Thursday, July 15, 2010

It could always be worse

So you think a $75 fine for running a red-light camera is a swift kick to the bank account? Well, it's certainly not loose change in the couch, no doubt about that, but it could be a lot, lot, I mean, a lot worse.

In response to my column on Wednesday regarding the nearly two-year data the city of Amarillo released on red-light cameras, I got an e-mail from an old friend who now lives in Southern California near San Diego.

"I just had to comment on your 'View on Cameras,'" she wrote. "I'm about to write a check for my first red-light offense here in Southern California that will make Texas' $75 fine look wonderful. My ticket is for $494, yes, four-hundred-ninety-four dollars."

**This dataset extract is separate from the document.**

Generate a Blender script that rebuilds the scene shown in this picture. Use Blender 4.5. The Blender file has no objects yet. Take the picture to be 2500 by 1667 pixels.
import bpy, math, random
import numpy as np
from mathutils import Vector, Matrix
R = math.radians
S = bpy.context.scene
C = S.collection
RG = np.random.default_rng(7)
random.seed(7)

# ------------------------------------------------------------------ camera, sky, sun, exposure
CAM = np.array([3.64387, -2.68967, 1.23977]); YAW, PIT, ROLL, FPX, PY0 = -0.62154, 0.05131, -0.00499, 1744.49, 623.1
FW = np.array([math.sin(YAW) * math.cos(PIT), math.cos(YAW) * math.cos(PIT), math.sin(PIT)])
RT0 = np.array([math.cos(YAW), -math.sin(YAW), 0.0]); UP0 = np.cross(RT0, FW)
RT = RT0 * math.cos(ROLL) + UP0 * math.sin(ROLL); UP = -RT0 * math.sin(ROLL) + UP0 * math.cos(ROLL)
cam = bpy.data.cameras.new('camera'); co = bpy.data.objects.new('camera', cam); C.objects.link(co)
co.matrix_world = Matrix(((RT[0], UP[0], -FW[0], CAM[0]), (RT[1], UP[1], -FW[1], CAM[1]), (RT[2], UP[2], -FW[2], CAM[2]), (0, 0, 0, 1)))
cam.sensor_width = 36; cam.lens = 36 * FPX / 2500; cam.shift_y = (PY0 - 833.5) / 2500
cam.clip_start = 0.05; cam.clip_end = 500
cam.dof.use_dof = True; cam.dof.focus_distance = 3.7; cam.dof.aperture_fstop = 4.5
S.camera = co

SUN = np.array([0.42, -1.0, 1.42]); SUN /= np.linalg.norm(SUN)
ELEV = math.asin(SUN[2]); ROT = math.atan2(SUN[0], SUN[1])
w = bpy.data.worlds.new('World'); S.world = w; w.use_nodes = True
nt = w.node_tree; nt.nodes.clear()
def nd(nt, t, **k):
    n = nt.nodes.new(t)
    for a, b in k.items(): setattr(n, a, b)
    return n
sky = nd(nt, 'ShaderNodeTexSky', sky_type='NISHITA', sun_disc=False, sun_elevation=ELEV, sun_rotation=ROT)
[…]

By my math, that's $6 shy of $500, or 6 1/2 times what an offense in Amarillo is.

"Thank goodness," she wrote, "I wasn't talking on the cell phone, too, which is against the law here -- only hands-free allowed. Who knows what they would have got me for! Needless to say, it's one of those checks that gets my goat and I refuse to drive down that street again, much less spend future money in the town were the camera is located. Living in beautiful Southern California comes at a cost."

I'm telling you, if fines for running a red-light camera were anything like that in Texas, there would be rioting in the streets. If you think there's controversy about them now, just imagine someone being forced to pay $494.

Put it this way: lawyers would be busy.